An additional power source is required as the standard battery will not crank the engine for long enough to clear a serious flooding. Eiher connect to an additional high capacty battery, or to another car with its engine running.

The Fuel pump fuse is number 22, a 20A, 3 from the top of the second column of the fuse box.

The air pump connector is on the black circlular motor housing to the left of the oil filler cap. Removal is recommend to reduce power drain on the battery, to prevent fuel vapour blowing back in to the chambers, and to reduce the possibility of a backfire after starting which can damage the catalyst.



This is part true, but mostly untrue.

If you start up an RX8, move it 2 feet and then stop the engine, you dramitically increase the chance of flooding the engine (for the reasons described by crabacle above). It’s not a certainty though. That said, it is strongly suggested you don’t do that.

You don’t have to go on a 10 mile run to avoid the problem though (although it might be fun).

How to minimise the chance of flooding

1 - If the temperature gauge is in it’s normal position (normally there after ~5 minutes of driving), then it’s highly unlikely the engine will flood.
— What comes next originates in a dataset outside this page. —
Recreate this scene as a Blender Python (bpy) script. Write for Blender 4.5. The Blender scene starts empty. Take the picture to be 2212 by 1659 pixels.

So don’t worry about it.

2 - If you need to move the car a short distance when it’s cold (it’s ok when it’s already warm - see point 1), sit there and enjoy the music/engine/exhaust note for a few minutes until the temperature gauge begins to move. Once this has begun to move, it’s highly unlikely to flood.

3 - Follow the shutdown procedure (although generally option 2 is preferred). There is a leaflet provided by Mazda with the newer RX8’s that covers this.

4 - Go for a short drive (couple of miles). Preferably down some twisty country lanes. That should warm both you and the car up.

I’ve personally followed these guidelines for the last 3.5 years, and haven’t flooded the engine yet (now touching wood).

If the worst does happen and you flood the engine follow Mazda’s guidelines initially (described by crabacle above), and if that doesn’t work try druck’s solution (above).